Late one night, Édouard receives a telephone call from his mother. In tears, she tells him that her partner, her first since her abusive marriage with Édouard’s father, has been insulting, degrading, and humiliating her. I thought this would be a new life for me and now it’s starting all over.
From afar, in Athens, Édouard swiftly sets a plan in place for Monique; the next morning, she departs the apartment she has been sharing with the man. What takes shape over the next weeks, over phone calls and informal Internet tutorials, on video chats and train rides, is a powerful and transformative shared experience for mother and son as they navigate the aftermath of male brutality, confront the limitations of class and society, and lay bare the pain of their past. With characteristic insight into society’s underpinnings and oversights, and with exquisite and tender portraiture, Édouard Louis’s Monique Escapes is a profound story of a woman, a mother, and a family’s search for more.
PUBLISHERS WEEKLY
Charged with purpose, this hard-hitting autofiction from Louis, which is being published simultaneously with Collapse, details the period in the author's late 20s when his mother, Monique, left her physically abusive third husband and began a new life as an independent woman.
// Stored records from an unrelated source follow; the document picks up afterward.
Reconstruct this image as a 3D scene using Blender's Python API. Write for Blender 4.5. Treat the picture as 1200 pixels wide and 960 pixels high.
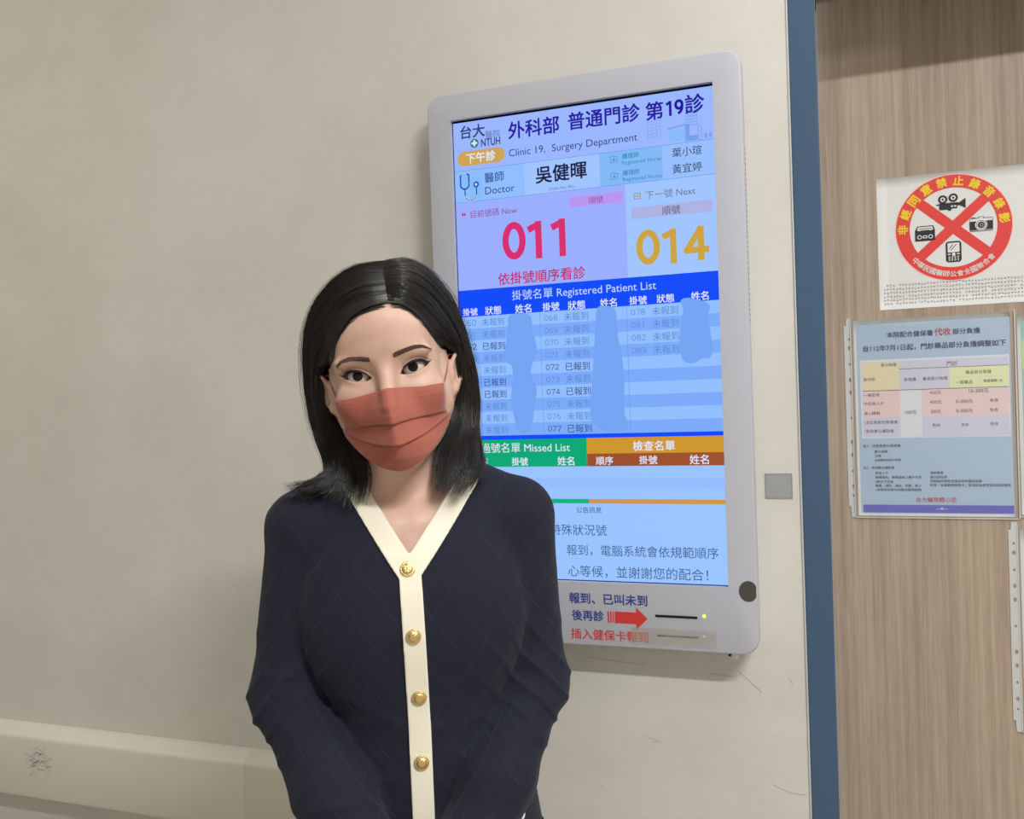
import bpy, bmesh, math, random
import numpy as np
from mathutils import Vector, Matrix

for _o in list(bpy.data.objects):
    bpy.data.objects.remove(_o)
SC = bpy.context.scene
COL = SC.collection
random.seed(7)

# ------------------------------------------------------------------ camera
cam_d = bpy.data.cameras.new('camera')
cam = bpy.data.objects.new('camera', cam_d)
COL.objects.link(cam)
cam_d.sensor_fit = 'HORIZONTAL'
cam_d.sensor_width = 36.0
cam_d.lens = 1042.454 / 1200.0 * 36.0
cam_d.clip_start = 0.02
_r = Vector((0.94162315, 0.33491879, -0.03428174))
_u = Vector((0.0285266, 0.02208927, 0.99934894))
_f = Vector((-0.335458, 0.94198804, -0.01124567))
_m = Matrix((_r, _u, -_f)).transposed().to_4x4()
_m.translation = Vector((0.6082788, -1.44605637, 1.4747999))
cam.matrix_world = _m
SC.camera = cam

# ------------------------------------------------------------------ exposure, world, lamps
SC.view_settings.view_transform = 'Standard'
SC.view_settings.look = 'None'
SC.view_settings.exposure = 0.0
SC.view_settings.gamma = 1.0
SC.view_settings.use_curve_mapping = False
SC.cycles.use_denoising = True
SC.cycles.max_bounces = 8
SC.cycles.transparent_max_bounces = 16
W = bpy.data.worlds.new('world')
SC.world = W
W.use_nodes = True
W.node_tree.nodes['Background'].inputs[0].default_value = (0.95, 0.97, 1.0, 1)
W.node_tree.nodes['Background'].inputs[1].default_value = 0.3

CEIL = 3.0
# (x, y, length x, length y, watts, colour) of the lamps in the ceiling
LAMPS = [
    (1.65, -1.70, 0.80, 0.10, 66.0, (1.0, 1.0, 0.985)),
    (0.95, -0.45, 0.90, 0.10, 8.0, (1.0, 1.0, 0.985)),
    (-1.7, -1.05, 1.00, 0.28, 11.5, (1.0, 0.95, 0.87)),  # added fill lamp, evens out the darker left part of the wall
]

# ------------------------------------------------------------------ helpers
def lin(c):
    return tuple(((v / 255.0) / 12.92 if v / 255.0 <= 0.04045 else ((v / 255.0 + 0.055) / 1.055) ** 2.4) for v in c)

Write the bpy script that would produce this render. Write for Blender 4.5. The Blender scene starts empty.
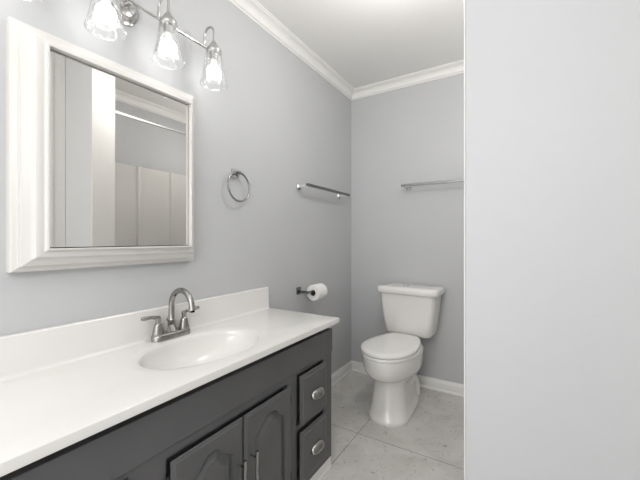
import bpy, bmesh, math, random
from mathutils import Vector, Matrix
from math import sin, cos, pi, radians, sqrt

S = bpy.context.scene
COL = S.collection
random.seed(4)

# ------------------------------------------------------------------ camera
CAM_H = 1.1414
cd = bpy.data.cameras.new('camera')
cd.sensor_fit = 'HORIZONTAL'
cd.sensor_width = 36.0
cd.lens = 328.0 / 640.0 * 36.0
cd.shift_y = -1.0 / 640.0
cd.clip_start = 0.02
cam = bpy.data.objects.new('camera', cd)
COL.objects.link(cam)
cam.location = (0, 0, CAM_H)
cam.rotation_euler = (radians(90), 0, radians(31.65))
S.camera = cam

# ------------------------------------------------------------------ world, light, exposure
S.view_settings.view_transform = 'Standard'
S.view_settings.look = 'None'
S.view_settings.gamma = 1.0
S.view_settings.use_curve_mapping = False
S.view_settings.exposure = 0.75
WORLD_STRENGTH = 1.5
BULB_STRENGTH = 4.5
FILL_NEAR_POWER = 14.0  # added fill behind the camera, no actual fixture
FILL_OVERHEAD_POWER = 7.0  # added overhead fill, no actual fixture
FILL_ALCOVE_POWER = 2.3  # added fill in the tub alcove, no actual fixture
wd = bpy.data.worlds.new('world')
S.world = wd
wd.use_nodes = True
bg = wd.node_tree.nodes['Background']
bg.inputs['Color'].default_value = (1.0, 0.995, 0.985, 1)
bg.inputs['Strength'].default_value = WORLD_STRENGTH


def area(name, loc, rot, sx, sy, power, color=(1, 1, 1)):
    l = bpy.data.lights.new(name, 'AREA')
    l.shape = 'RECTANGLE'
    l.size = sx
    l.size_y = sy
    l.energy = power
    l.color = color
    o = bpy.data.objects.new(name, l)
    COL.objects.link(o)
    o.location = loc
    o.rotation_euler = rot
    return o




def point(name, loc, power, radius, color):
    fl = bpy.data.lights.new(name, 'POINT')
    fl.energy = power
    fl.shadow_soft_size = radius
    fl.color = color
    flo = bpy.data.objects.new(name, fl)
    COL.objects.link(flo)
    flo.location = loc


point('added_fill_near', (-0.10, -0.45, 1.80), FILL_NEAR_POWER, 0.25, (1.0, 0.985, 0.965))  # unseen fill added behind the camera to brighten the partition and room
point('added_fill_overhead', (-0.40, 1.32, 2.14), FILL_OVERHEAD_POWER, 0.06, (1.0, 0.985, 0.965))  # unseen fill added under the ceiling to brighten the toilet end
point('added_fill_alcove', (0.15, 2.15, 2.0), FILL_ALCOVE_POWER, 0.10, (1.0, 0.985, 0.965))  # unseen fill added in the alcove to lift the tub and back wall

# ------------------------------------------------------------------ room numbers (metres)
XW = -1.268          # left wall
YB = 2.576           # back wall
ZC = 2.415           # ceiling
XT = 0.60            # wall behind the bath
YP0, YP1 = 0.985, 1.12   # partition
XP = -0.138          # partition end
XR = 0.245           # right wall by the door
YN = -1.15           # open doorway side


# ------------------------------------------------------------------ materials
def newmat(name):
    m = bpy.data.materials.new(name)
    m.use_nodes = True
    nt = m.node_tree
    return m, nt, nt.nodes['Principled BSDF']


def paint(name, col, rough=0.5, var=0.02, scale=6.0, bump=0.0, bscale=250.0, metal=0.0, coat=0.0, spec=0.5):
    m, nt, b = newmat(name)
    tc = nt.nodes.new('ShaderNodeTexCoord')
    n = nt.nodes.new('ShaderNodeTexNoise')
    n.inputs['Scale'].default_value = scale
    n.inputs['Detail'].default_value = 4
    r = nt.nodes.new('ShaderNodeValToRGB')
    r.color_ramp.elements[0].position = 0.3
    r.color_ramp.elements[1].position = 0.7
    r.color_ramp.elements[0].color = tuple(max(0, c * (1 - var)) for c in col) + (1,)
    r.color_ramp.elements[1].color = tuple(min(1, c * (1 + var)) for c in col) + (1,)
    nt.links.new(tc.outputs['Object'], n.inputs['Vector'])
    nt.links.new(n.outputs['Fac'], r.inputs['Fac'])
    nt.links.new(r.outputs['Color'], b.inputs['Base Color'])
    b.inputs['Roughness'].default_value = rough
    b.inputs['Metallic'].default_value = metal
    b.inputs['Coat Weight'].default_value = coat
    b.inputs['Specular IOR Level'].default_value = spec
    if bump > 0:
        n2 = nt.nodes.new('ShaderNodeTexNoise')
        n2.inputs['Scale'].default_value = bscale
        n2.inputs['Detail'].default_value = 3
        bp = nt.nodes.new('ShaderNodeBump')
        bp.inputs['Strength'].default_value = bump
        bp.inputs['Distance'].default_value = 0.002
        nt.links.new(tc.outputs['Object'], n2.inputs['Vector'])
        nt.links.new(n2.outputs['Fac'], bp.inputs['Height'])
        nt.links.new(bp.outputs['Normal'], b.inputs['Normal'])
    return m


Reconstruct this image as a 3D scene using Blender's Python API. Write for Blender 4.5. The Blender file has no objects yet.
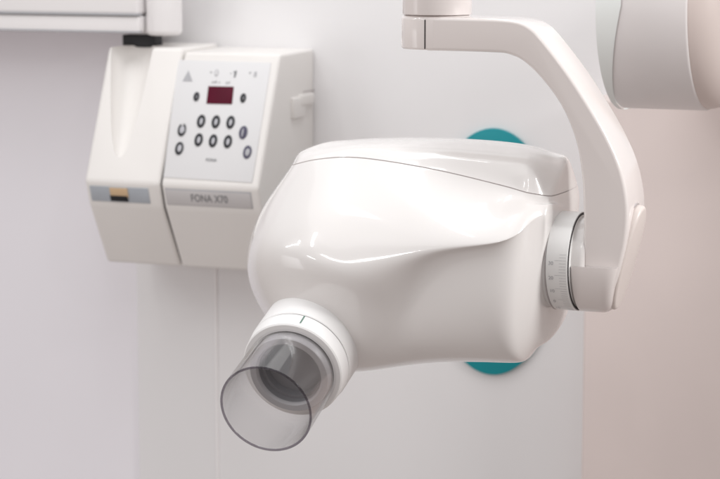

After managing her initial escape with the help of Louis and his siblings, Monique learns to operate a computer, purchases a small house in Paris, and confronts the distance between herself and her adult children, with whom she's experienced varying degrees of estrangement. In Louis's case, their break came with his first novel, The End of Eddy, in which he unsparingly depicted his home life with his father, a controlling drunk, which scandalized his mother. But as the second half of this novel makes clear, Louis is not out to hurt his mother, but rather to offer a clear-eyed view of their lives, even if it means examining why Monique might have been prone to reenact the trauma of each previous marriage with another violent husband. Louis also grapples with the limits of literature, wondering if it can make up for the world's pain. Uncommonly honest and deeply moving, this is an unvarnished record of a mother's disastrous relationships and redemption.